Being able to access instant payment programs at scale and with a low cost-per-payment will be an important step toward a viable web3 microtransaction-supported model. This new model could enable many of our clients to imagine new products and use cases that take advantage of the increased speed and reduced cost of payments. At Citi, we have been investing in our instant payment suite of services that are available in over 60 countries (and growing), both via local accounts and through our WorldLink Payment Services, a complete global transaction solution that enables making cross-border payments in more than 135 currencies without the need to maintain local currency accounts. Tools, such as these, can be a foundational element of the future microtransaction model and the conversations with our clients about the future use cases of these tools have been nothing short of inspiring.

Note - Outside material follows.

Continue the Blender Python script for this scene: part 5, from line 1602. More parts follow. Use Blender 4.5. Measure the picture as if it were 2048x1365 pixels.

The future…a multi-model internet?

web3 is predicted to offer users the choice of both payment models. Some internet users may choose the ad-supported model so that services can be free, and for some it may not be a choice since they may lack the means to pay for internet services. Others may gladly make micropayments for access, thus helping to ensure their data in no longer harvested without their permission and used for economic purposes beyond their control. We should continue to enable payment models that provide customers as many choices as possible to define what is best for them. And as usual, whatever forms of payment eventually emerge as the key to cost-effective web3 microtransactions, they will assuredly be ubiquitous and offer a range of choices that can help meet user preferences.